Design Installation Factors
- Physical Environment: Most medium voltage VFDs operate indoors in a clean and corrosion-free environment. However, they could also function outdoors where the conditions often become extreme. Depending on the location and conditions, the influence of derating should be applied to its capacity. Air-cooled VFDs typically require about 0.85 tons of air-conditioning per 100 hp of load. As load requirements increase, it may be profitable to shift to water-cooled VFDs, especially if cooling water is available. It is necessary to prevent dust from accumulating on electronics and heat sinks on the equipment.
- Auxiliary Equipment: Some applications require additional equipment to ensure reliability. For example, motor-mounted tachometers are a requirement when applications need to reach values higher than 150% of torque rating. It is necessary to review the possibility of including such auxiliary equipment with the supplier.

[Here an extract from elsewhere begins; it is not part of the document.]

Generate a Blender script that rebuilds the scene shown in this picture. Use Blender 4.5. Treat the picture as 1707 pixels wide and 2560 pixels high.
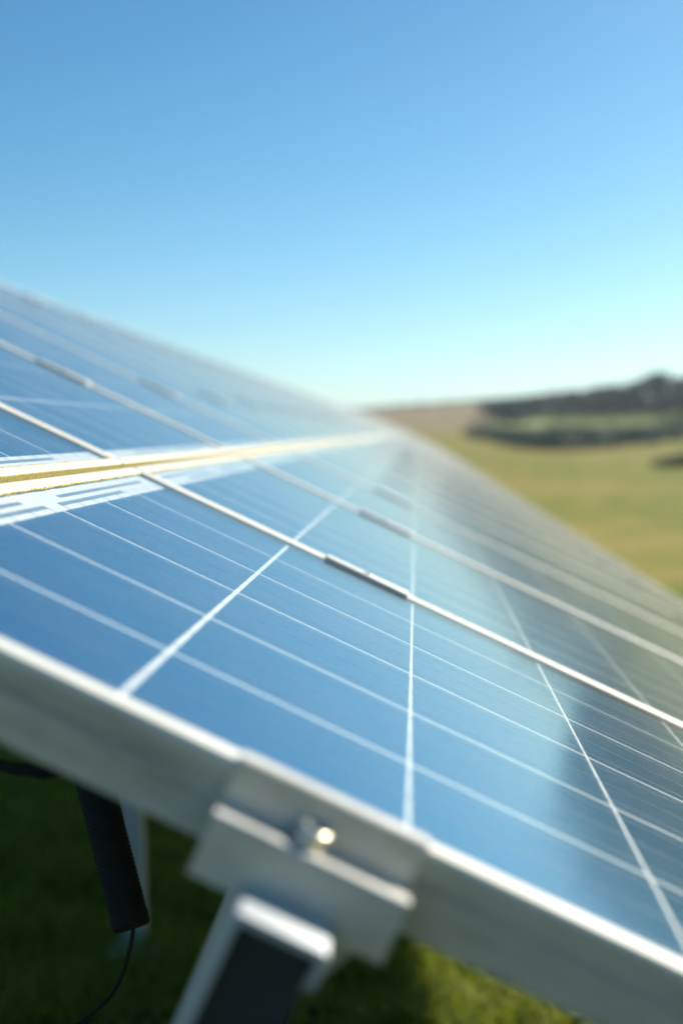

- Maintenance and Troubleshooting: Currently, computer tools for maintenance and troubleshooting have many desirable features. Some of these include built-in trending, fault logging, and email notifications when trouble occurs.
- Connections: There are a variety of communication protocols available when connecting control systems to a VFD. The supplier needs to clearly define interface requirements.
- Restrictions and Requirements: Usually, medium voltage VFDs are tolerant of input and output connections and cables. Manufacturers recommend EMI shielding on output cables and proper grounding of the equipment.